YOUR OBJECTIVE
Give every line of the data again, unchanged, but with no pictures.

AVAILABLE DATA
──────────────────────────────
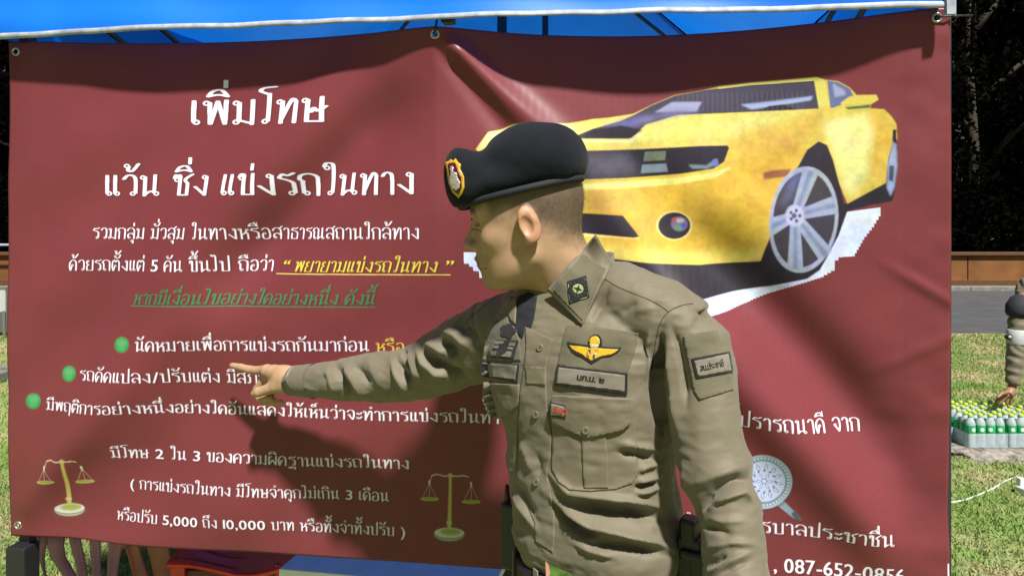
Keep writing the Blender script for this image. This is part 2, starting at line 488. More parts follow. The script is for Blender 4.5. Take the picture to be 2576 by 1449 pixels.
def pen_paint(c, org, ex, ey, rx, ry, soft, col, alpha=1.):
    """org: canvas position of the glyph origin; ex, ey: canvas vectors of one unit right / up"""
    M_ = np.array([[ex[0], ey[0]], [ex[1], ey[1]]])
    cor = np.array([[a, b] for a in (GX0, GX0 + GW) for b in (GY0, GY0 + GHt)]) @ M_.T + org
    x0, y0 = np.maximum(0, cor.min(0).astype(int)); x1 = min(PW, int(cor[:, 0].max())); y1 = min(PH, int(cor[:, 1].max()))
    if x1 <= x0 or y1 <= y0: return
    f = max(1, int(GR / np.linalg.norm(ey) * .9))
    key = (c, rx, ry, f)
    if key not in _pm:
        m = pen_mask(c, rx, ry); h, w = m.shape[0] // f * f, m.shape[1] // f * f
        _pm[key] = m[:h, :w].reshape(h // f, f, w // f, f).mean((1, 3))
    m = _pm[key]
    X_, Y2 = np.meshgrid(np.arange(x0, x1) + .5, np.arange(y0, y1) + .5)
    q_ = np.stack([X_ - org[0], Y2 - org[1]], -1) @ np.linalg.inv(M_).T
    gx = (q_[..., 0] - GX0) * GR / f - .5; gy = (q_[..., 1] - GY0) * GR / f - .5
    xi = np.clip(gx.astype(int), 0, m.shape[1] - 2); yi = np.clip(gy.astype(int), 0, m.shape[0] - 2)
    fx = np.clip(gx - xi, 0, 1); fy = np.clip(gy - yi, 0, 1)
    r_ = m[yi, xi] * (1 - fx) * (1 - fy) + m[yi, xi + 1] * fx * (1 - fy) + m[yi + 1, xi] * (1 - fx) * fy + m[yi + 1, xi + 1] * fx * fy
    paint((x0, y0, blur(r_, soft)), col, alpha)
def text_print(txt, p0, p1, h, col, italic=0., bold=(3, 1), fit=None, shadow=.45, soft=0, rx=.064, ry=.032):
    if h < 40: rx, ry = .055, .026
    x0, y0, m0 = b_of(*p0); x1, y1, m1 = b_of(*p1)
    lay, w = pen_layout(txt)
    if fit: w = pen_layout(fit)[1]
    ex = np.array([x1 - x0, y1 - y0]) / w * 1000
    sc = h * (m0 + m1) / 2 * 1000
    ey = np.array([0, -sc]); ei = ey + italic * ex
    O = np.array([x0, y0]) * 1000
    for ps in (0, 1):
        off = np.array([4., 4.]) if ps == 0 else np.zeros(2)
        cl, al, so = ((.04, .008, .012), shadow, 2) if ps == 0 else (col, 1., soft)
        if ps == 0 and not shadow: continue
        for c, dx, dy in lay:
            if c in PEN: pen_paint(c, O + ex * dx + ei * dy + off, ex, ei, rx, ry, so, cl, al)
            else:
                v, tr, bd = glyph(c)
                q = (v - (v[:, 0].min(), 0)) * (1.32, 1.55) + (dx, dy)
                P = O + off + np.outer(q[:, 0], ex) + np.outer(q[:, 1], ei)
                bo = (max(1, int(sc * .10)), 0)
                paint(tri_mask(P[np.array(tr)], so, bo) if c in ODD else seg_mask(P[bd[:, 0]], P[bd[:, 1]], so, bo), cl, al)


def C5(x, y): return (1170.5 + .4559 * x, 141.6 + .4559 * y)
def cp(pts, col, soft=2, alpha=1., curve=False):
    pts = [C5(*p) for p in pts]
    if curve: pts = smooth_pts(pts)
    poly(pts, col, soft * .5 if soft < 6 else soft, alpha)
def stairs(pts, st=16):
    """printed low-resolution cut-out edge"""
    out = []
    for (a, b), (c, d) in zip(pts, pts[1:]):
        n = max(1, int(max(abs(c - a), abs(d - b)) / st))
        for k in range(n):
            out += [(a + (c - a) * k / n, b + (d - b) * k / n), (a + (c - a) * (k + 1) / n, b + (d - b) * k / n)]
    return out

# yellow sports car with a dark bonnet stripe, cut out with a ragged white edge
YEL = (.50, .38, .06); YLT = (.57, .54, .16); ORG = (.48, .29, .035); PAL = (.56, .55, .26)
BLK = (.018, .014, .023); GLS = (.045, .038, .065); LAV = (.32, .33, .52); WB = (.48, .54, .72)
cp(stairs([(2290, 830), (2290, 880), (2255, 940), (2200, 1010), (2150, 1100), (2080, 1105), (2040, 1140), (2040, 1180), (1980, 1215), (1840, 1262), (1700, 1312), (1590, 1360), (1450, 1405), (1350, 1425)]) + [(1100, 1400), (1000, 1300), (1500, 1150), (2050, 860)], WB, 0)
poly([(1169.5, 632), (1170, 661), (1182, 661), (1183, 668), (1192, 669), (1193, 679), (1207, 680), (1208, 697), (1270, 697), (1270, 632)], WB, 0)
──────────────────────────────
EXERCISE SOLUTION
Keep writing the Blender script for this image. This is part 2, starting at line 488. More parts follow. The script is for Blender 4.5. Take the picture to be 2576 by 1449 pixels.
def pen_paint(c, org, ex, ey, rx, ry, soft, col, alpha=1.):
    """org: canvas position of the glyph origin; ex, ey: canvas vectors of one unit right / up"""
    M_ = np.array([[ex[0], ey[0]], [ex[1], ey[1]]])
    cor = np.array([[a, b] for a in (GX0, GX0 + GW) for b in (GY0, GY0 + GHt)]) @ M_.T + org
    x0, y0 = np.maximum(0, cor.min(0).astype(int)); x1 = min(PW, int(cor[:, 0].max())); y1 = min(PH, int(cor[:, 1].max()))
    if x1 <= x0 or y1 <= y0: return
    f = max(1, int(GR / np.linalg.norm(ey) * .9))
    key = (c, rx, ry, f)
    if key not in _pm:
        m = pen_mask(c, rx, ry); h, w = m.shape[0] // f * f, m.shape[1] // f * f
        _pm[key] = m[:h, :w].reshape(h // f, f, w // f, f).mean((1, 3))
    m = _pm[key]
    X_, Y2 = np.meshgrid(np.arange(x0, x1) + .5, np.arange(y0, y1) + .5)
    q_ = np.stack([X_ - org[0], Y2 - org[1]], -1) @ np.linalg.inv(M_).T
    gx = (q_[..., 0] - GX0) * GR / f - .5; gy = (q_[..., 1] - GY0) * GR / f - .5
    xi = np.clip(gx.astype(int), 0, m.shape[1] - 2); yi = np.clip(gy.astype(int), 0, m.shape[0] - 2)
    fx = np.clip(gx - xi, 0, 1); fy = np.clip(gy - yi, 0, 1)
    r_ = m[yi, xi] * (1 - fx) * (1 - fy) + m[yi, xi + 1] * fx * (1 - fy) + m[yi + 1, xi] * (1 - fx) * fy + m[yi + 1, xi + 1] * fx * fy
    paint((x0, y0, blur(r_, soft)), col, alpha)
def text_print(txt, p0, p1, h, col, italic=0., bold=(3, 1), fit=None, shadow=.45, soft=0, rx=.064, ry=.032):
    if h < 40: rx, ry = .055, .026
    x0, y0, m0 = b_of(*p0); x1, y1, m1 = b_of(*p1)
    lay, w = pen_layout(txt)
    if fit: w = pen_layout(fit)[1]
    ex = np.array([x1 - x0, y1 - y0]) / w * 1000
    sc = h * (m0 + m1) / 2 * 1000
    ey = np.array([0, -sc]); ei = ey + italic * ex
    O = np.array([x0, y0]) * 1000
    for ps in (0, 1):
        off = np.array([4., 4.]) if ps == 0 else np.zeros(2)
        cl, al, so = ((.04, .008, .012), shadow, 2) if ps == 0 else (col, 1., soft)
        if ps == 0 and not shadow: continue
        for c, dx, dy in lay:
            if c in PEN: pen_paint(c, O + ex * dx + ei * dy + off, ex, ei, rx, ry, so, cl, al)
            else:
                v, tr, bd = glyph(c)
                q = (v - (v[:, 0].min(), 0)) * (1.32, 1.55) + (dx, dy)
                P = O + off + np.outer(q[:, 0], ex) + np.outer(q[:, 1], ei)
                bo = (max(1, int(sc * .10)), 0)
                paint(tri_mask(P[np.array(tr)], so, bo) if c in ODD else seg_mask(P[bd[:, 0]], P[bd[:, 1]], so, bo), cl, al)


def C5(x, y): return (1170.5 + .4559 * x, 141.6 + .4559 * y)
def cp(pts, col, soft=2, alpha=1., curve=False):
    pts = [C5(*p) for p in pts]
    if curve: pts = smooth_pts(pts)
    poly(pts, col, soft * .5 if soft < 6 else soft, alpha)
def stairs(pts, st=16):
    """printed low-resolution cut-out edge"""
    out = []
    for (a, b), (c, d) in zip(pts, pts[1:]):
        n = max(1, int(max(abs(c - a), abs(d - b)) / st))
        for k in range(n):
            out += [(a + (c - a) * k / n, b + (d - b) * k / n), (a + (c - a) * (k + 1) / n, b + (d - b) * k / n)]
    return out

# yellow sports car with a dark bonnet stripe, cut out with a ragged white edge
YEL = (.50, .38, .06); YLT = (.57, .54, .16); ORG = (.48, .29, .035); PAL = (.56, .55, .26)
BLK = (.018, .014, .023); GLS = (.045, .038, .065); LAV = (.32, .33, .52); WB = (.48, .54, .72)
cp(stairs([(2290, 830), (2290, 880), (2255, 940), (2200, 1010), (2150, 1100), (2080, 1105), (2040, 1140), (2040, 1180), (1980, 1215), (1840, 1262), (1700, 1312), (1590, 1360), (1450, 1405), (1350, 1425)]) + [(1100, 1400), (1000, 1300), (1500, 1150), (2050, 860)], WB, 0)
poly([(1169.5, 632), (1170, 661), (1182, 661), (1183, 668), (1192, 669), (1193, 679), (1207, 680), (1208, 697), (1270, 697), (1270, 632)], WB, 0)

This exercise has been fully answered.